In effect, subsidy removal without structural readiness has widened inequality and eroded social stability.
Missed Opportunities
Nigeria’s leaders had the chance to approach subsidy removal differently:
- Refinery Rehabilitation – Ensuring local refining to reduce exposure to global oil price shocks.
- Renewable Energy Investment – Diversifying energy through solar, hydro, and wind to reduce reliance on imported petroleum.
- Agricultural Productivity – Mechanization, irrigation, and smallholder financing could have boosted food supply and stabilized prices.
- Social Safety Nets – Conditional cash transfers, food vouchers, and transport subsidies could have protected the most vulnerable.

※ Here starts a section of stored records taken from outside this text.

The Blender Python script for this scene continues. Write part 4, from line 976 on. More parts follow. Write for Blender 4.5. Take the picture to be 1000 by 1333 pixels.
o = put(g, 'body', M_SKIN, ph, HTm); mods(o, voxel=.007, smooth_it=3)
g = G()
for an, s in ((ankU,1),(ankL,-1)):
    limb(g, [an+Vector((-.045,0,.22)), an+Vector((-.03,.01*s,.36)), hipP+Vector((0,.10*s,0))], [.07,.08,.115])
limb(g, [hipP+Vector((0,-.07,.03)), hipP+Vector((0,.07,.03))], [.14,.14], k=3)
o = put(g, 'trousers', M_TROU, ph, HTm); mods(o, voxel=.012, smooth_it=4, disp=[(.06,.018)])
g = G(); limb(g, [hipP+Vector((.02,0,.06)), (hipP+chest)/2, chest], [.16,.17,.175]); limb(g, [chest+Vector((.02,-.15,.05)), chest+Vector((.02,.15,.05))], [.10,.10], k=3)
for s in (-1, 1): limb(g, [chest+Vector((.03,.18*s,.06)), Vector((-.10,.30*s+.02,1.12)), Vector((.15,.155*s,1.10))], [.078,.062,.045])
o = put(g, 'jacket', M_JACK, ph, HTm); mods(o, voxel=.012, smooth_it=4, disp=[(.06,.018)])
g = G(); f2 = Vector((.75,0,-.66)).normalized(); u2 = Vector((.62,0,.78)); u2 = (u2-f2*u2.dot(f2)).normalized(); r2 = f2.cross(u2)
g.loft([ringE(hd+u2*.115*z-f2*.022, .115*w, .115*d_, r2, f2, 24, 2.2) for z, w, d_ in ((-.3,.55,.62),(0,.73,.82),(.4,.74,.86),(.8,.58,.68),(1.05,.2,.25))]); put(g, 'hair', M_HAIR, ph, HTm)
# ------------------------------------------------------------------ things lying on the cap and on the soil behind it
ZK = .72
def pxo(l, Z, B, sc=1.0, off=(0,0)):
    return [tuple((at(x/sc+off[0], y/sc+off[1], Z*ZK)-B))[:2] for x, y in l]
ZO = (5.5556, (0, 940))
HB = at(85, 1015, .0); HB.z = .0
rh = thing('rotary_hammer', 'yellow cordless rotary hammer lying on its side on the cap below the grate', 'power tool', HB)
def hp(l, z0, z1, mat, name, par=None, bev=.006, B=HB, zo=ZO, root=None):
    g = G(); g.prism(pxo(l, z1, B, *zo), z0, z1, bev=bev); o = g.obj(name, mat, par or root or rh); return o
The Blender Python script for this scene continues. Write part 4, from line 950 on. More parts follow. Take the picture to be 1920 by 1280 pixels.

Instead, reform came abruptly, leaving citizens to absorb all the pain while waiting for theoretical long-term benefits.
Conclusion: Reform With a Human Face
Fuel subsidy removal was inevitable, but Nigeria’s approach has worsened hardship for millions. True reform must go beyond fiscal savings to protect citizens.
Economic policy is not judged only by its efficiency but by its humanity. A well-sequenced reform could have balanced fiscal responsibility with equity, ensuring that ordinary Nigerians were not crushed under the weight of sudden change.
Nigeria has the resources, population, and resilience to lead Africa’s economy. But leadership requires foresight. It requires policies that are inclusive, humane, and strategically sequenced.
Reform without equity is displacement of poverty, not development. If Nigeria truly seeks progress, its policies must wear a human face.
References
- National Bureau of Statistics (NBS). (2023). Poverty and Inequality Report. Abuja.
- National Population Commission (NPC). (2023). Population Estimates. Abuja.
- World Bank. (2023). Nigeria Development Update. Washington, DC.
- World Bank. (2005). Fuel Subsidy Reforms: Lessons from Indonesia and Ghana. Washington, DC.
- OPEC. (2023). Annual Statistical Bulletin. Vienna.